Friday, November 15, 2019

Horribly Fascinating



Ili is out of town for a long weekend.  I think of all the things I can and should do, but they become a jumble, and I stagger around, lost, not in a bad way but because it is no longer my norm.  Finally I settle down and do nothing at all.  It is a luxury to sit with my own thoughts.  I need do nothing.

When she returns, I'll be saddened by how little I have done.

I went to a birthday party tonight with people from the factory, a small, pleasant affair in a nice restaurant in another part of town.  It is fun because the group is smart and they fairly tolerate me.  It is nice to be tolerated.  I had to force myself out of the house, though.  I am, by nature, a shut-in.  I have read about people who become afraid of the world outside their home.  I can identify.  I am an only child.  Home was always a sanctuary.  For awhile, though, I let the devil drive, and I learned how to navigate the world "out there."

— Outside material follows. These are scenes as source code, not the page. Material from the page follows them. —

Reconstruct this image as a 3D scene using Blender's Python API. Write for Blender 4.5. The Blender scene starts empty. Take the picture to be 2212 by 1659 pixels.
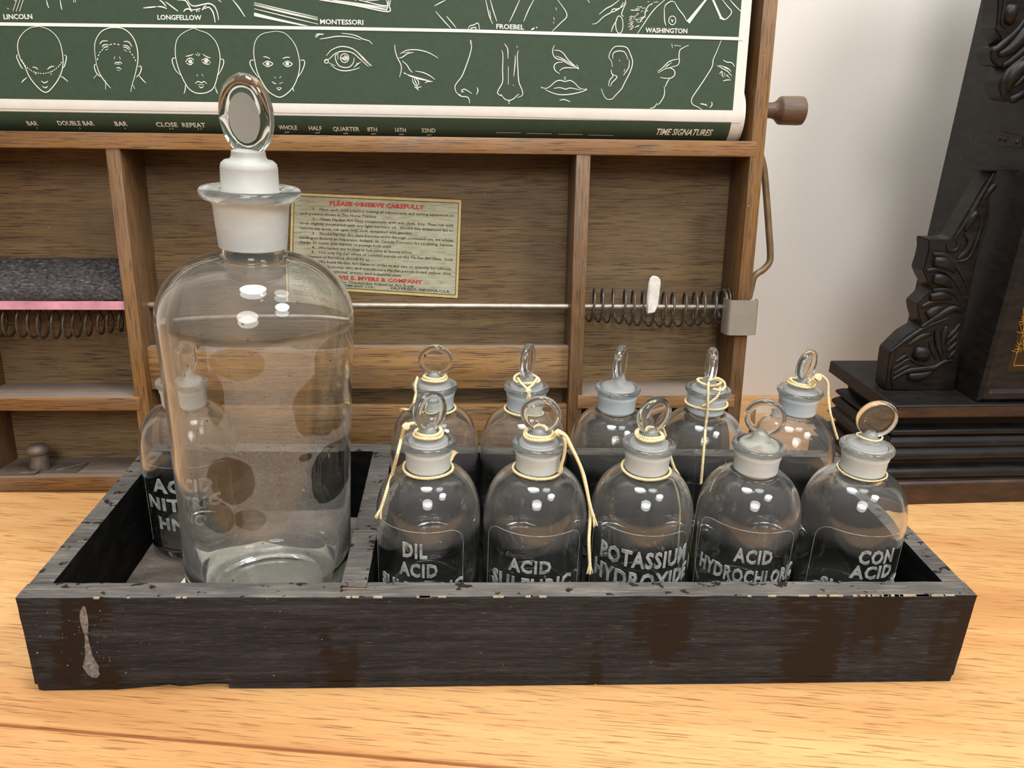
import bpy, bmesh, math, random
from mathutils import Vector, Matrix, noise
R = math.radians
random.seed(7)
sc = bpy.context.scene
col = sc.collection

# ------------------------------------------------------------------ camera
F, CX, CY = 1702.15, 1106.0, 829.5
CAM = Vector((0.26374182, -0.4076096, 0.3720636))
RT = Vector((0.99775346, -0.05547259, 0.03756105))
UP = Vector((-0.01477299, 0.36468541, 0.93101359))
FW = Vector((0.0653437, 0.92947692, -0.36304663))
cam_data = bpy.data.cameras.new('camera')
cam_data.sensor_width = 36.0
cam_data.lens = F / 2212 * 36.0
cam_data.clip_start = 0.02
cam = bpy.data.objects.new('camera', cam_data)
cam.matrix_world = Matrix(((RT.x, UP.x, -FW.x, CAM.x), (RT.y, UP.y, -FW.y, CAM.y),
                           (RT.z, UP.z, -FW.z, CAM.z), (0, 0, 0, 1)))
col.objects.link(cam)
sc.camera = cam

# ------------------------------------------------------------------ light
sc.view_settings.view_transform = 'Standard'
sc.view_settings.look = 'None'
sc.view_settings.exposure = -0.08
sc.view_settings.gamma = 1.0
sc.cycles.max_bounces = 22
sc.cycles.transmission_bounces = 22
sc.cycles.transparent_max_bounces = 16
sc.cycles.diffuse_bounces = 3
sc.cycles.glossy_bounces = 6
sc.cycles.caustics_refractive = True
sc.cycles.caustics_reflective = False
sc.cycles.sample_clamp_indirect = 12.0

w = bpy.data.worlds.new('room_light')
sc.world = w
w.use_nodes = True
wn = w.node_tree
wn.nodes.clear()
wo = wn.nodes.new('ShaderNodeOutputWorld')
wb = wn.nodes.new('ShaderNodeBackground')
tc = wn.nodes.new('ShaderNodeTexCoord')
sp = wn.nodes.new('ShaderNodeSeparateXYZ')
rp = wn.nodes.new('ShaderNodeValToRGB')
rp.color_ramp.elements[0].position = 0.45
rp.color_ramp.elements[0].color = (0.055, 0.052, 0.05, 1)
rp.color_ramp.elements[1].position = 0.95
rp.color_ramp.elements[1].color = (1.0, 0.98, 0.95, 1)
mr = wn.nodes.new('ShaderNodeMapRange')
mr.inputs['From Min'].default_value = -1
wn.links.new(tc.outputs['Generated'], sp.inputs[0])
wn.links.new(sp.outputs['Z'], mr.inputs['Value'])
wn.links.new(mr.outputs[0], rp.inputs[0])
wn.links.new(rp.outputs[0], wb.inputs['Color'])
wb.inputs['Strength'].default_value = 0.72
wn.links.new(wb.outputs[0], wo.inputs['Surface'])


def area(name, loc, target, size, power, color=(1, 0.96, 0.9)):
    l = bpy.data.lights.new(name, 'AREA')
    l.shape = 'DISK'
    l.size = size
    l.energy = power
    l.color = color
    o = bpy.data.objects.new(name, l)
    col.objects.link(o)
    o.location = loc
    o.rotation_euler = (Vector(target) - Vector(loc)).to_track_quat('-Z', 'Y').to_euler()
    return o


area('ceiling_light_key', (1.35, -0.80, 1.75), (0.3, 0.25, 0.1), 0.55, 21.0, (1, 0.98, 0.95))
area('ceiling_light_front', (0.25, -1.70, 1.45), (0.3, 0.2, 0.1), 0.85, 25.0, (1, 0.985, 0.97))
area('ceiling_light_centre', (0.15, -0.02, 1.90), (0.2, 0.1, 0.0), 0.6, 21.0, (1, 0.985, 0.96))
area('ceiling_light_wall', (0.80, 0.00, 1.65), (0.8, 0.45, 0.3), 0.4, 3.5, (0.97, 0.98, 1.0))
area('small_bulb', (0.42, -0.30, 1.80), (0.3, 0.15, 0.0), 0.07, 1.3, (1, 0.97, 0.92))
area('small_bulb', (0.30, 0.02, 1.80), (0.3, 0.15, 0.0), 0.07, 1.3, (1, 0.97, 0.92))


# ------------------------------------------------------------------ geometry helpers
def ray(u, v):
    return FW + RT * ((u - CX) / F) - UP * ((v - CY) / F)


def onZ(u, v, z=0.0):
    d = ray(u, v)
    return CAM + d * ((z - CAM.z) / d.z)


def onY(u, v, y):
    d = ray(u, v)
    return CAM + d * ((y - CAM.y) / d.y)


def onP(u, v, P, n):
    d = ray(u, v)
    return CAM + d * ((P - CAM).dot(n) / d.dot(n))


def s2l(c):
    out = []
    for x in c:
        x /= 255.0
        out.append(x / 12.92 if x <= 0.04045 else ((x + 0.055) / 1.055) ** 2.4)
    return (*out, 1)


class MB:
    """collects vertices and faces and links them as one mesh object"""
    def __init__(s):
        s.v, s.f, s.m = [], [], []

    def add(s, vs, fs, mi=0):
        b = len(s.v)
        s.v += [tuple(x) for x in vs]
        s.f += [tuple(b + i for i in f) for f in fs]
        s.m += [mi] * len(fs)

    def box(s, x0, x1, y0, y1, z0, z1, mi=0):
        vs = [(x, y, z) for x in (x0, x1) for y in (y0, y1) for z in (z0, z1)]
        s.add(vs, [(0, 1, 3, 2), (4, 6, 7, 5), (0, 4, 5, 1), (2, 3, 7, 6), (0, 2, 6, 4), (1, 5, 7, 3)], mi)

    def lathe(s, prof, seg=48, mi=0, M=None, closed=True):
        vs, fs, rings = [], [], []
        for r, z in prof:
            if r < 1e-6:
                rings.append([len(vs)]); vs.append((0, 0, z))
            else:
                rings.append(list(range(len(vs), len(vs) + seg)))
                vs += [(r * math.cos(2 * math.pi * k / seg), r * math.sin(2 * math.pi * k / seg), z) for k in range(seg)]
        for a, b in zip(rings, rings[1:]):
            for k in range(seg):
                k2 = (k + 1) % seg
                if len(a) == 1 and len(b) == 1:
                    continue
                if len(a) == 1:
                    fs.append((a[0], b[k2], b[k]))
                elif len(b) == 1:
                    fs.append((a[k], a[k2], b[0]))
                else:
                    fs.append((a[k], a[k2], b[k2], b[k]))
        if M is not None:
            vs = [tuple(M @ Vector(v)) for v in vs]
        s.add(vs, fs, mi)

    def tube(s, pts, r, seg=8, mi=0, flat=None, caps=True):
        pts = [Vector(p) for p in pts]
        n = len(pts)
        rr = r if isinstance(r, (list, tuple)) else [r] * n
        vs, fs = [], []
        prev = None
        for i, p in enumerate(pts):
            t = (pts[min(i + 1, n - 1)] - pts[max(i - 1, 0)])
            if t.length < 1e-9:
                t = Vector((0, 0, 1))
            t.normalize()
            if prev is None:
                a = Vector((0, 1, 0)) if abs(t.y) < 0.9 else Vector((1, 0, 0))
                a = (a - t * a.dot(t)).normalized()
            else:
                a = (prev - t * prev.dot(t))
                a = a.normalized() if a.length > 1e-6 else prev
            prev = a
            b = t.cross(a)
            for k in range(seg):
                an = 2 * math.pi * k / seg
                o = (a * math.cos(an) * (flat if flat else 1) + b * math.sin(an)) * rr[i]
                vs.append(tuple(p + o))
        for i in range(n - 1):
            for k in range(seg):
                k2 = (k + 1) % seg
                fs.append((i * seg + k, i * seg + k2, (i + 1) * seg + k2, (i + 1) * seg + k))
        if caps:
            fs.append(tuple(range(seg - 1, -1, -1)))
            fs.append(tuple((n - 1) * seg + k for k in range(seg)))
        s.add(vs, fs, mi)

    def build(s, name, mat, parent=None, smooth=True, angle=35, label=None):
        me = bpy.data.meshes.new(name)
        me.from_pydata(s.v, [], s.f)
        for m in (mat if isinstance(mat, (list, tuple)) else [mat]):
            me.materials.append(m)
        me.polygons.foreach_set('material_index', s.m)
        bm = bmesh.new()
        bm.from_mesh(me)
        bmesh.ops.recalc_face_normals(bm, faces=bm.faces)
        bm.to_mesh(me)
        bm.free()
        if smooth:
            me.shade_smooth()
            me.set_sharp_from_angle(angle=R(angle))
        o = bpy.data.objects.new(name, me)
        col.objects.link(o)
        if parent is not None:
            o.parent = parent
        if label:
            o['label'] = label
        return o


def board(name, x0, x1, y0, y1, z0, z1, mat, parent=None, bev=0.0008, cuts=0, jit=0.0, mats=None, topmat=None, label=None):
    """a sawn board with softened edges; optional unevenness along its faces"""
    bm = bmesh.new()
    bmesh.ops.create_cube(bm, size=1)
    bmesh.ops.scale(bm, vec=(x1 - x0, y1 - y0, z1 - z0), verts=bm.verts)
    bmesh.ops.translate(bm, vec=((x0 + x1) / 2, (y0 + y1) / 2, (z0 + z1) / 2), verts=bm.verts)
    if cuts:
        L = (x1 - x0, y1 - y0, z1 - z0)
        for ax in range(3):
            nn = max(1, int(L[ax] / max(L) * cuts))
            if ax == 2:
                nn = max(nn, 8)
            for k in range(1, nn):
                co = [0, 0, 0]; no = [0, 0, 0]
                co[ax] = (x0, y0, z0)[ax] + L[ax] * k / nn
                no[ax] = 1
                bmesh.ops.bisect_plane(bm, geom=bm.verts[:] + bm.edges[:] + bm.faces[:], plane_co=co, plane_no=no)
        es = [e for e in bm.edges if len(e.link_faces) == 2 and e.calc_face_angle(0) > 0.5]
    else:
        es = bm.edges[:]
    if bev:
        bmesh.ops.bevel(bm, geom=es, offset=bev, segments=2, profile=0.6, affect='EDGES')
    if jit:
        for v in bm.verts:
            n = noise.noise_vector(v.co * 90) + noise.noise_vector(v.co * Vector((60, 300, 420))) * 0.6
            v.co += n * jit
    me = bpy.data.meshes.new(name)
    if topmat is not None:
        for f in bm.faces:
            if f.normal.z > 0.7 and f.calc_center_median().z > z1 - 0.003:
                f.material_index = 1
    bm.to_mesh(me)
    bm.free()
    me.materials.append(mat)
    if topmat is not None:
        me.materials.append(topmat)
    me.shade_smooth()
    me.set_sharp_from_angle(angle=R(40))
    o = bpy.data.objects.new(name, me)
    col.objects.link(o)
    if parent is not None:
        o.parent = parent
    if label:
        o['label'] = label
    return o


def empty(name, loc, label, cat, group=None, M=None):
    o = bpy.data.objects.new(name, None)
    o.empty_display_size = 0.02
    col.objects.link(o)
    if M is not None:
        o.matrix_world = M
    else:
        o.location = loc
    o['label'] = label
    o['category'] = cat
    if group:
        o['group'] = group
    return o


def catmull(pts, n=6):
    if len(pts) < 3:
        return [Vector(p) for p in pts]
    P = [Vector(p) for p in pts]
    P = [P[0] * 2 - P[1]] + P + [P[-1] * 2 - P[-2]]
    out = []
    for i in range(1, len(P) - 2):
        a, b, c, d = P[i - 1:i + 3]
        for k in range(n):
            t = k / n
            out.append(0.5 * ((2 * b) + (c - a) * t + (2 * a - 5 * b + 4 * c - d) * t * t + (3 * b - a - 3 * c + d) * t ** 3))
    out.append(P[-2])
    return out


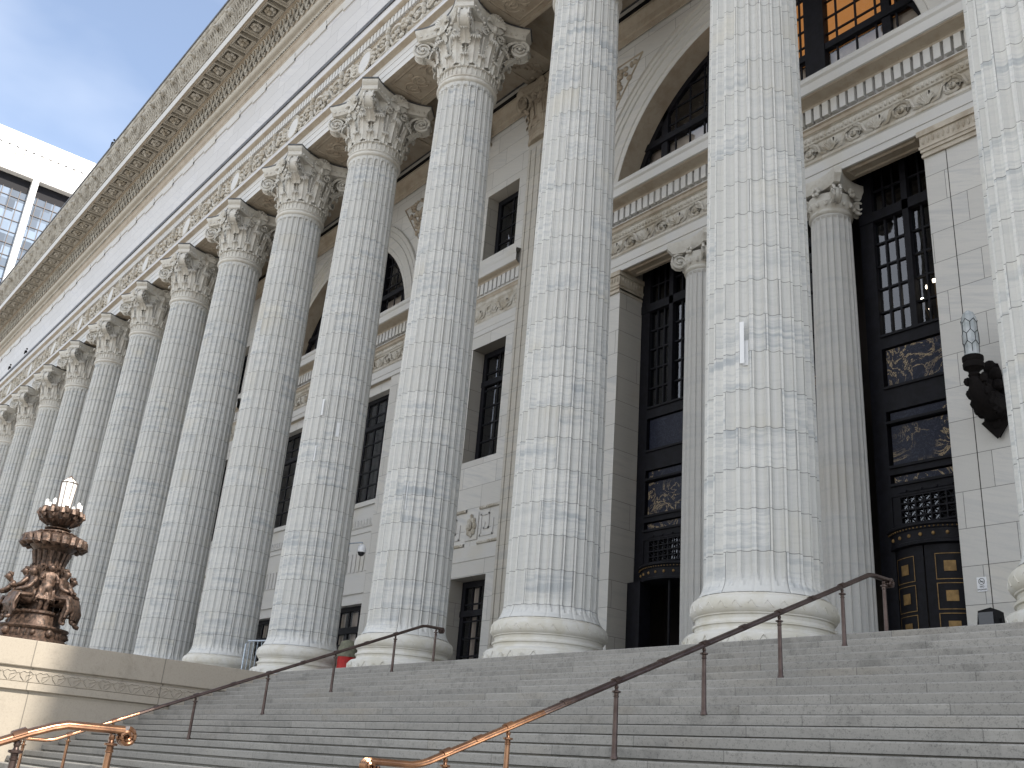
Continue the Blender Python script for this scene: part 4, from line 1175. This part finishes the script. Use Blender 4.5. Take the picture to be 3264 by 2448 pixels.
# ---------------------------------------------------------------- no smoking sign
sign = empty('no_smoking_sign', (-2.97, YW, 1.552), 'small white no smoking notice on the marble wall right of the gilded doors', 'sign')
m = MB(); m.box(-.078,.078,-.012,-.001,-.115,.115); m.build('sign_plate', M_white, sign)
m = MB()
def ringp(m, cx, cz, r, t, n=28, y=-.015):
    vs = []
    for i in range(n): a = 2*pi*i/n; vs += [(cx+r*cos(a), y, cz+r*sin(a)), (cx+(r-t)*cos(a), y, cz+(r-t)*sin(a))]
    m.add(vs, [(2*i, 2*((i+1)%n), 2*((i+1)%n)+1, 2*i+1) for i in range(n)])
ringp(m, 0, .045, .052, .008)
def bar(m, x0, z0, x1, z1, t, y=-.0155):
    d = Vector((x1-x0, z1-z0)).normalized(); nx, nz = -d.y*t/2, d.x*t/2
    m.add([(x0+nx,y,z0+nz),(x0-nx,y,z0-nz),(x1-nx,y,z1-nz),(x1+nx,y,z1+nz)], [(0,1,2,3)])
bar(m, -.034, .079, .034, .011, .008); bar(m, -.036, .040, .022, .040, .011, -.0145); bar(m, .028, .04, .036, .04, .011, -.0145)
bar(m, .03, .05, .02, .062, .004, -.0145)
m.build('cigarette_symbol', M_ink, sign)
def text(s_, x, z, size, parent, mat, y):
    cu = bpy.data.curves.new('lettering', 'FONT'); cu.body = s_; cu.size = size; cu.align_x = 'CENTER'; cu.extrude = .0008
    o = bpy.data.objects.new('lettering', cu); COL.objects.link(o)
    dg = bpy.context.evaluated_depsgraph_get(); me = bpy.data.meshes.new_from_object(o.evaluated_get(dg))
    bpy.data.objects.remove(o); me.materials.clear(); me.materials.append(mat)
    q = bpy.data.objects.new('lettering', me); COL.objects.link(q); q.parent = parent; q.location = (x, y, z); q.rotation_euler = (pi/2, 0, 0)
    return q
text('NO', 0, -.052, .045, sign, M_ink, -.0145); text('SMOKING', 0, -.094, .034, sign, M_ink, -.0145)

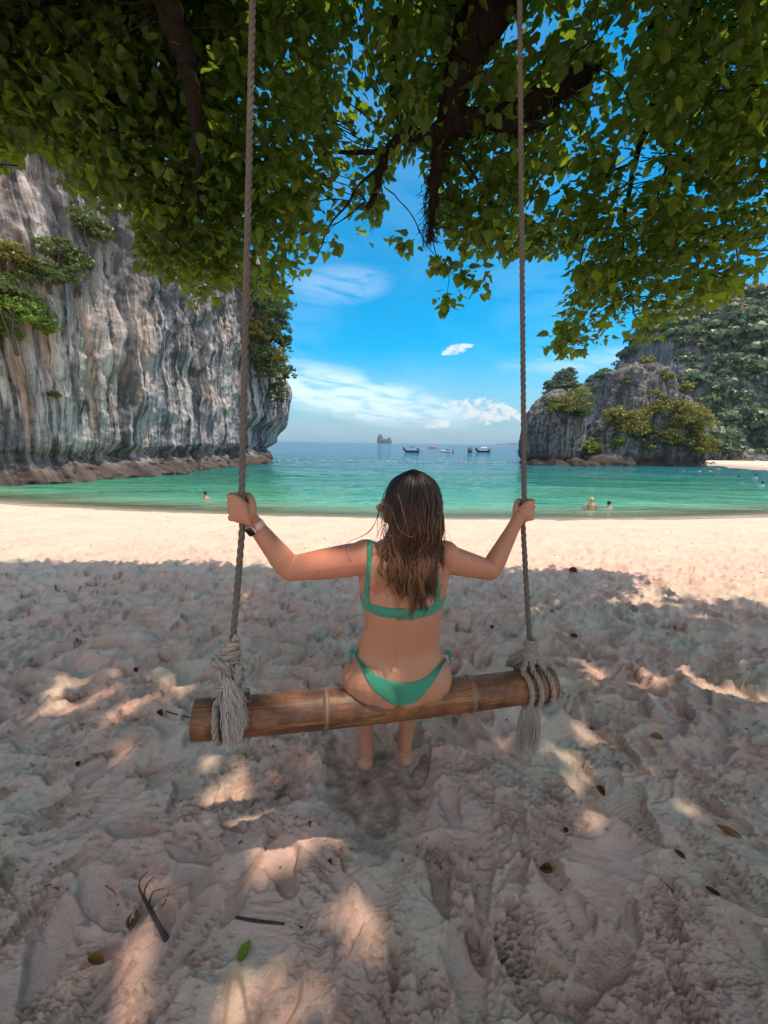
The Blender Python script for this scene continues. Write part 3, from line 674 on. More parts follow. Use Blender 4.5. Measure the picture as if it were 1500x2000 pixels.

I am not and have never been good with parties, though.  It is not possible to be omniscient.  When you engage in one conversation, you are missing another, and it is maddening.  In my youth, I would sit outside the party and observe, usually from another room.  Eventually someone would come and sit down to talk, and the party was lost.  I guess you could say that I was a mopey kid.  Now I'm simply a nervous adult.

I left the party early so that I could come home and put on my drawstring pants and just sit.  And think.  And read, from time to time, but the words lead me to ponder.  Images and conversations from the evening pass before me in sudden revelations.

"What will you do?" they ask, and I have no answer.  If I am honest, which I can be, I will tell them that I don't know, that it is sometimes concerning, and even that at night, I often have dark thoughts, but I only admit that to those of a certain age.  Dark thoughts are not for those midstream.  Like the British, I believe in keeping up a good front.  I am an Anglophile in many ways, but especially in the realm of the stiff upper lip.

Except when I whine, but that is mostly in writing and almost always here.  Believe what you will.

They are lovely people, and I will truly miss them.  By and large, they are much younger than I, and I am not sure how much of me they comprehend, but they treat me well and that is more than I could expect.  As long as I don't say too much, I always feel safe in their company.

Now. . . about this picture.  You might not believe this, but even then, I knew that everything was ugly.  The colors, the shapes, the materials.  You could measure them against the past and know.  The seventies were a hideous time visually if you lived in it, but to look back at it is fairly fascinating.  Everything was cheap.  Everything was meretricious.  Really, it is why Eggleston's work is so horribly fascinating.  He knew it, too.